Apple ist ja mittlerweile ein großer Kopfhörer-Player, bietet selbst mehrere In-Ear-Modelle und einen Bügelkopfhörer an. Müssen Sie da bei neuen Produkten Rücksicht nehmen?
Wir sehen uns gar nicht so als Wettbewerber. Beats ist in den USA nach Apple die größte Audiomarke auf dem Markt – und Beats ist größer als die nächsten neun zusammen. Beats und AirPods sind zwei verschiedene Teams, es ist aber nicht so, dass wir uns strategisch hinsetzen und das aufteilen. Auch wenn wir voneinander natürlich wissen, was die anderen machen.

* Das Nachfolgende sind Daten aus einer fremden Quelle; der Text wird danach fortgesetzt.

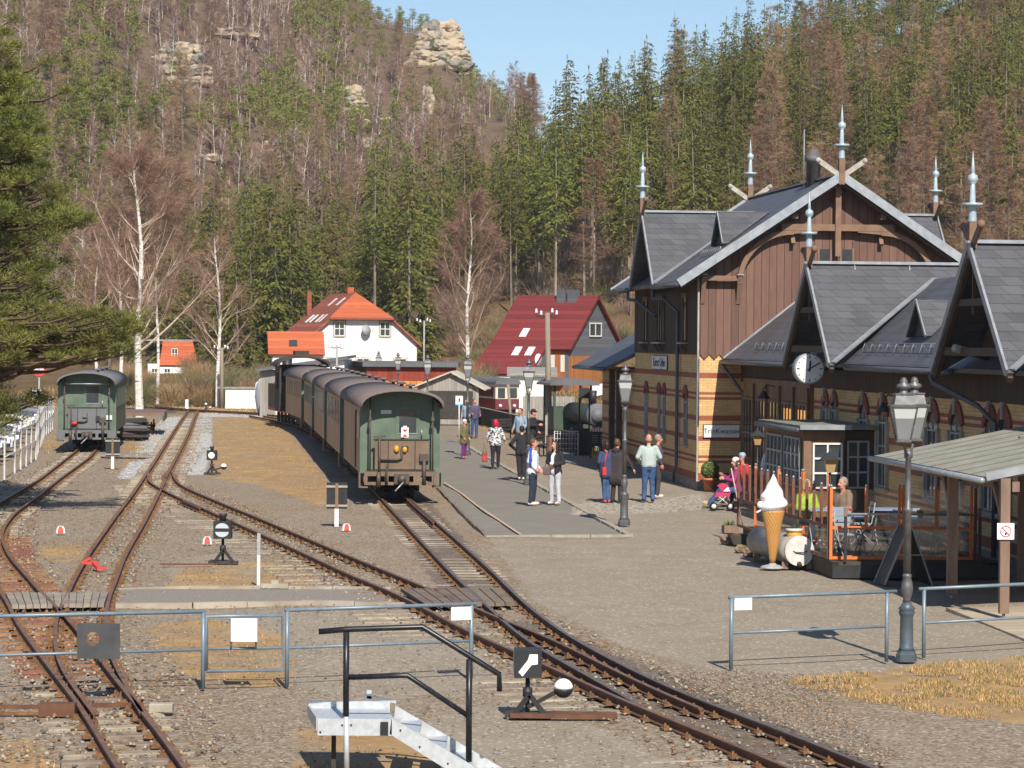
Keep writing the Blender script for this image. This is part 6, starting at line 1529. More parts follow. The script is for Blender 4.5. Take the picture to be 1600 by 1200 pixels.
def tuft(name, parent, c, r, h, n_, mats, w_=.012):
    p = np.zeros((n_, 3)); rng = np.random.default_rng(n_); a = rng.uniform(0, 2*PI, n_); el = rng.uniform(.2, 1.4, n_); L = rng.uniform(.5, 1, n_)*h
    base = np.stack([c[0]+rng.normal(0, r*.35, n_), c[1]+rng.normal(0, r*.35, n_), np.full(n_, c[2])], 1)
    tip = base+np.stack([np.cos(a)*np.cos(el)*L, np.sin(a)*np.cos(el)*L, np.sin(el)*L], 1); s = np.stack([-np.sin(a)*w_, np.cos(a)*w_, 0*a], 1); m_ = (base+tip)/2
    V = np.stack([base, m_+s, tip, m_-s], 1).reshape(-1, 3); return npobj(name, npmesh(name, V, np.arange(4*n_).reshape(-1, 4), mats, rng.integers(0, len(mats), n_)), parent)
LF = [pm('box_leaf', (.09, .13, .035), (.06, .09, .025), s=6, rough=.6), pm('box_leaf_light', (.17, .2, .06), (.13, .16, .045), s=6, rough=.6)]
tuft('plant', t, (0, 0, .15), .15, .16, 60, LF, .02)
# terracotta pot with box shrub
b = G(1109, 766); t = empty('potted_shrub', b, 0, 'round box shrub in a terracotta pot at the sunlit brick corner', 'plant pot')
MB().lathe([(.155, 0), (.21, .3), (.235, .3), (.24, .36), (.2, .36)], pm('terracotta', (.55, .19, .08), (.46, .16, .07), s=4, rough=.8), n=20).build('pot', t)
rng = np.random.default_rng(5); n_ = 2600; d = rng.normal(size=(n_, 3)); d /= np.linalg.norm(d, axis=1)[:, None]; r = .28*rng.uniform(.5, 1, n_)**.4; c = d*r[:, None]*np.array([1, 1, .95])+np.array([0, 0, .60])
e1 = np.cross(d, rng.normal(size=(n_, 3))); e1 /= np.linalg.norm(e1, axis=1)[:, None]; e2 = np.cross(d, e1)*.6+d*.5; s = .022
V = np.stack([c-e1*s, c-e2*s, c+e1*s, c+e2*s], 1).reshape(-1, 3); npobj('foliage', npmesh('foliage', V, np.arange(4*n_).reshape(-1, 4), LF, rng.integers(0, 2, n_)), t)
# rake handle leaning at the terrace
MB().tube([G(1161, 842)+Vector((0, 0, .25)), G(1161, 842)+Vector((-.28, .0, 1.58))], .016, pm('broom_wood', (.5, .38, .24), (.4, .3, .2), s=5), 6).build('broom_handle', None, 'light wooden broom handle leaning over the planter trough', 'broom')
# pram
b = G(1128, 797); pr = empty('pram', b, 0, 'small pushchair with magenta and white hood beside the sitting adult', 'pushchair')
for x in (-.22, .22):
    for y in (-.12, .12):
        w_ = MB().tube([(x, y-.012, .1), (x, y+.012, .1)], .10, BLK, 16).build('wheel', pr); MB().tube([(x, y-.016, .1), (x, y+.016, .1)], .065, WFR, 12).build('hub', w_)
for y in (-.12, .12): MB().tube([(-.22, y, .1), (.16, y, .42)], .010, WFR, 5).tube([(.22, y, .1), (-.16, y, .42)], .010, WFR, 5).tube([(-.16, y, .42), (-.50, y, .72)], .010, UND, 5).build('frame', pr)
PK = pm('magenta_fabric', (.5, .04, .12), (.42, .03, .1), s=6)
MB().prism([(-.2, .36), (.18, .36), (.22, .46), (-.16, .48)], (-.13, .13), PK).build('seat', pr)
mb = MB(); pv = [(.18*math.cos(a), .18*math.sin(a)) for a in np.linspace(.1, 2.4, 8)]; mb.prism([(.02, .48)]+[(.02+x*1.1, .48+z*1.25) for x, z in pv], (-.14, .14), PK); mb.build('hood', pr)
MB().prism([(.02, .5), (.2, .5), (.14, .62)], (-.145, -.141), WP).build('hood_panel', pr)
# wooden chair under the sitting adult is a bench
b = G(1150, 792); t = empty('garden_bench', b, 0, 'dark bench under the adult with the magenta jacket', 'bench'); MB().box(-.15, .5, -.2, .5, .38, .42, UND).build('seat', t); 
for x in (-.1, .45): MB().box(x-.02, x+.02, -.18, -.14, 0, .38, UND).box(x-.02, x+.02, .44, .48, 0, .38, UND).build('leg', t)
# ================================================================ people
SKN = pm('skin', (.55, .30, .20), (.50, .26, .17), s=20, rough=.55); SKR = pm('skin_ruddy', (.60, .26, .17), (.52, .22, .15), s=20, rough=.55)
def cloth(nm, c, c2=None, s=8): return pm('cloth_'+nm, c, c2 or tuple(x*.75 for x in c), s=s, rough=.85, bp=.2)
def capsule(mb, p0, p1, r0, r1, m, n=10):
    p0 = Vector(p0); p1 = Vector(p1); d = (p1-p0); L = d.length; d.normalize()
    mb.tube([p0, p0.lerp(p1, .5), p1], [r0, (r0+r1)/2, r1], m, n); mb.sph(p0, r0, m, n, 8); mb.sph(p1, r1, m, n, 8)
def remesh(mb, name, parent, vox, mats=None, fn=None, smooth=3):
    me = mb.mesh(name); o = bpy.data.objects.new(name, me); COL.objects.link(o)
    r = o.modifiers.new('r', 'REMESH'); r.mode = 'VOXEL'; r.voxel_size = vox
    s = o.modifiers.new('s', 'SMOOTH'); s.iterations = smooth; s.factor = .5
    dg = bpy.context.evaluated_depsgraph_get(); m2 = bpy.data.meshes.new_from_object(o.evaluated_get(dg)); bpy.data.objects.remove(o)
    m2.name = name; m2.materials.clear()
    for m in mats: m2.materials.append(m)
    n_ = len(m2.polygons); m2.polygons.foreach_set('use_smooth', np.ones(n_, bool))
    if fn:
        c = np.zeros(n_*3, np.float32); m2.polygons.foreach_get('center', c); m2.polygons.foreach_set('material_index', fn(c.reshape(-1, 3)).astype(np.int32))
    else: m2.polygons.foreach_set('material_index', np.zeros(n_, np.int32))
    ob = bpy.data.objects.new(name, m2); COL.objects.link(ob); ob.parent = parent; return ob
EYE = pm('eye_dark', (.04, .03, .025), s=9); LIP = pm('lip', (.38, .12, .10), s=9)
def person(loc, rz, label, H_=1.75, top=None, bottom=None, shoe=None, hair=None, hairstyle='short', skin=SKN, pose=None, coat=0.0, sit=False, hood=None, girth=1.0, arms=None, legs=None, lean=0.0, headturn=0.0, hat=None, hatband=None, topmat=None, bag=None, group=None, undertop=None, stripe=None, vox=.014):
    """local: faces -y, x = its left when seen from front reversed; arms/legs: lists of joint positions in metres for H=1.75"""
    t = empty('person', loc, rz, label, 'person', group); k = H_/1.75
    V3 = lambda a: Vector((a[0]*k, a[1]*k, a[2]*k))
    hipz = .93 if not sit else .50
    hip = Vector((0, 0, hipz)); ch = Vector((0, -.02+lean*.35, hipz+.36)); nk = Vector((0, lean*.55, hipz+.55)); hd = Vector((0, -.03+lean*.65, hipz+.70))
    sh = [Vector((s*.175*girth**.5, lean*.5, hipz+.49)) for s in (-1, 1)]
    if arms is None: arms = [[(-.25, .02, hipz+.22), (-.25, -.06, hipz-.02)], [(.25, .02, hipz+.22), (.25, -.06, hipz-.02)]]
    if legs is None: legs = [[(-.10, -.01, .50), (-.11, .03, .09)], [(.10, -.02, .50), (.11, .02, .09)]]
    hp = [Vector((s*.09, 0, hipz-.02)) for s in (-1, 1)]
    mb = MB(); m0 = skin
    C = lambda a, b, r0, r1, M=None: capsule(M or mb, V3(a), V3(b), r0*k, r1*k, m0)
    # body: trunk, neck, head, limbs, hands
    C(hip, ch, .115*girth, .125*girth); C(ch, nk, .12*girth, .055); C(nk-Vector((0, 0, .03)), hd, .052, .055)
    HM4 = Matrix.Translation(V3(hd)) @ Matrix.Rotation(headturn, 4, 'Z')
    hc = lambda p: HM4 @ (Vector(p)*k)
    mb.sph(hc((0, .015, .045)), .1*k, m0, 14, 10, (.80, .98, 1.12)); mb.sph(hc((0, -.02, -.03)), .066*k, m0, 12, 8, (.9, 1, 1))
    capsule(mb, hc((0, -.088, .035)), hc((0, -.108, .005)), .010*k, .016*k, m0, 8)
    for s in (-1, 1): mb.sph(hc((s*.080, .01, .02)), .022*k, m0, 8, 6, (.45, .8, 1.3)); mb.sph(hc((s*.03, -.075, -.005)), .022*k, m0, 8, 6)
    for s in (0, 1):
        el, wr = Vector(arms[s][0]), Vector(arms[s][1]); C(sh[s], el, .052, .043); C(el, wr, .041, .028)
        d = (wr-el).normalized(); side = d.cross(Vector((0, 1, 0)) if abs(d.y) < .8 else Vector((0, 0, 1))).normalized(); fwd = d.cross(side).normalized()
        hd_ = wr+d*.05; C(wr, wr+d*.075, .026, .030); C(wr+d*.03-fwd*.02, wr+d*.075-fwd*.02, .022, .02); C(wr+d*.03+fwd*.02, wr+d*.075+fwd*.02, .022, .02)
        pal = side*(.5 if s == 0 else -.5)
        for f, L in ((-.036, .062), (-.013, .075), (.011, .07), (.034, .055)):
            a = wr+d*.08+fwd*f; b = a+d*L*.55+pal*.012; c = b+d*L*.45+pal*.03; C(a, b, .0095, .009); C(b, c, .009, .0085)
        C(wr+d*.03-fwd*.03, wr+d*.075-fwd*.058, .012, .010); C(wr+d*.075-fwd*.058, wr+d*.105-fwd*.055+pal*.02, .010, .009)
    for s in (0, 1):
        kn, an = Vector(legs[s][0]), Vector(legs[s][1]); C(hp[s], kn, .082*girth, .052); C(kn, an, .055, .036)
        if len(legs[s]) < 3: legs[s] = list(legs[s])+[(an.x, an.y-.16, max(.03, an.z-.06))]
        C(an, Vector(legs[s][2]), .036, .03)
    inv = HM4.inverted(); IM = np.array(inv)
    def face(c):
        q = (np.c_[c, np.ones(len(c))] @ IM.T)[:, :3]/k; r = np.zeros(len(c))
        for s in (-1, 1): r[(np.hypot(q[:, 0]-s*.030, q[:, 2]-.040) < .0125) & (q[:, 1] < -.05)] = 1
        r[(abs(q[:, 0]) < .026) & (abs(q[:, 2]+.038) < .008) & (q[:, 1] < -.05)] = 2
        return r
    remesh(mb, 'body', t, .010, [skin, EYE, LIP], face, 2)
    # trousers
    mb = MB(); hip2 = hip+Vector((0, 0, .05)); wst = hip+Vector((0, lean*.1, .13))
    for s in (0, 1):
        kn, an = Vector(legs[s][0]), Vector(legs[s][1]); C(hp[s], kn, .106*girth, .076, mb); C(kn, an+(kn-an).normalized()*.0, .074, .064, mb)
    C(Vector((-.05, .01, hipz)), Vector((.05, .01, hipz)), .125*girth, .125*girth, mb); C(hip2, wst, .13*girth, .125*girth, mb)
    remesh(mb, 'trousers', t, vox, [bottom])
    # top garment
    mb = MB(); low = hip+Vector((0, 0, .03-coat*.5))
    g_ = girth*1.0
    for s in (-1, 1):
        o = Vector((s*.045*g_, 0, 0)); C(low+o+Vector((0, 0, .02)), ch+o, (.142+.05*coat)*g_, .140*g_, mb); C(ch+o, sh[0 if s < 0 else 1]-Vector((s*.04, 0, .0)), .125*g_, .07, mb)
    C(ch, nk-Vector((0, 0, .02)), .12, .065, mb)
    if coat > .05:
        for s in (-1, 1): C(low+Vector((s*.07*g_, .02, -.0)), hip+Vector((s*.05, 0, .1)), .13*g_*(1+coat*.3), .13*g_, mb)
    for s in (0, 1):
        el, wr = Vector(arms[s][0]), Vector(arms[s][1]); C(sh[s], el, .076, .066, mb); C(el, wr-(wr-el).normalized()*.015, .063, .046, mb)
    if hood: C(nk+Vector((-.06, .09, .0)), nk+Vector((.06, .09, .0)), .06, .06, mb); C(nk+Vector((0, .08, -.05)), nk+Vector((0, .08, -.12)), .07, .03, mb)
    fn = None; ms = [top]
    if undertop: ms = [top, undertop]; fn = lambda c: ((abs(c[:, 0]) < .055*k) & (c[:, 1] < -.06*k)).astype(int)
    if stripe: ms = [top, stripe]; fn = lambda c: (((c[:, 2] > (hipz+.40)*k) & (abs(c[:, 0]) < .2*k) & (c[:, 1] > -.02)) | ((abs(c[:, 0]) > .17*k) & (c[:, 2] > (hipz+.1)*k) & (abs(c[:, 1]) < .035)) ).astype(int)
    remesh(mb, 'jacket' if coat or undertop or stripe else 'jumper', t, vox, ms, fn)
    for s in (0, 1):
        an, to = Vector(legs[s][1]), Vector(legs[s][2]); mb = MB(); d = (to-an); d.z = 0; d.normalize()
        b = Vector((an.x, an.y, max(an.z-.045, .035))) if not sit else an-Vector((0, 0, .04))
        C(b-d*.03, b+d*.15, .046, .038, mb); C(an, b, .046, .045, mb); mb.M = Matrix.Identity(4)
        remesh(mb, 'shoe', t, .012, [shoe])
    # hair
    if hair:
        mb = MB(); z0 = .045
        mb.sph(hc((0, .03, .062)), .104*k, hair, 14, 10, (.86, .98, 1.06)); 
        if hairstyle == 'short': mb.sph(hc((0, .055, .03)), .085*k, hair, 12, 8, (.9, .8, 1.0))
        if hairstyle == 'bob':
            for s in (-1, 1): capsule(mb, hc((s*.075, .03, .06)), hc((s*.082, .015, -.05)), .035*k, .032*k, hair)
            capsule(mb, hc((0, .07, .05)), hc((0, .07, -.06)), .07*k, .055*k, hair)
        if hairstyle == 'long':
            for s in (-1, 1): capsule(mb, hc((s*.075, .02, .06)), hc((s*.10, .02, -.14)), .038*k, .035*k, hair)
            capsule(mb, hc((0, .07, .05)), hc((0, .08, -.15)), .075*k, .06*k, hair)
        if hairstyle == 'fringe': 
            mb = MB()
            for s in (-1, 1): mb.sph(hc((s*.065, .04, .01)), .045*k, hair, 8, 6, (.6, 1.1, 1.0))
            mb.sph(hc((0, .085, .0)), .055*k, hair, 8, 6, (1.2, .6, .9))
        remesh(mb, 'hair', t, .013, [hair])
    if hat:
        mb = MB(); mb.sph(hc((0, .012, .085)), .108*k, hat, 14, 10, (.88, 1.0, .86)); capsule(mb, hc((0, .012, .05)), hc((0, .012, .06)), .098*k, .098*k, hat) if False else None
        if hatband == 'peak': capsule(mb, hc((-.04, -.09, .075)), hc((.04, -.09, .075)), .022*k, .022*k, hat); capsule(mb, hc((0, -.1, .07)), hc((0, -.14, .06)), .03*k, .02*k, hat)
        remesh(mb, 'hat', t, .012, [hat])
    return t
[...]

Einige Modelle wie die Beats Buds Pro erinnern aber auch vom Namen an Apples Airpods Pro – haben dann aber etwa kein kabelloses Laden. Ist das eine bewusste Abgrenzung?
Wir haben einfach unterschiedliche Zielgruppen. Es ist nicht so, dass wir uns absprechen: Dieses Feature macht ihr, dieses wir. Wireless Charging ist ein gutes Feature, aber ich bin mir nicht sicher, ob der Beats-Kunde das schätzt. Vom Bauteil her ist es kein günstiges Feature und würde den Preis vermutlich erhöhen. Und ob die Kunden es dann so dringend wollen, bin ich jetzt nicht sicher.

Eines der wichtigsten Charakteristika von Beats war früher der markante Klang – der aber auch viel kritisiert wurde.
Wir haben den Sound nochmal richtig neu definiert. Das war früher sehr basslastig, sehr jung, sehr aus dem Hiphop. Das haben wir in den letzten Jahren angepasst und modernisiert. Auch wenn wir immer noch gerne eine Kampagne mit Lil‘ Wayne machen.

Bei dem ebenfalls von Ihnen geleiteten Musikdienst Apple Music setzen Sie zunehmend auf räumlichen Klang, um sich von Konkurrenten wie Spotify abzusetzen. Das sogenannte Spatial Audio funktioniert aber auch auf Kopfhörern der Konkurrenz. Wäre das nicht eine Strategie gewesen, mehr eigene Kopfhörer zu verkaufen? 
Uns war wichtig, dass der Großteil der Airpods und Beats das unterstützt. Wenn man einen neuen Standard etabliert und die Kunden erst 10.000 Euro an Audio-Equipment dafür brauchen, kommt man nicht besonders weit.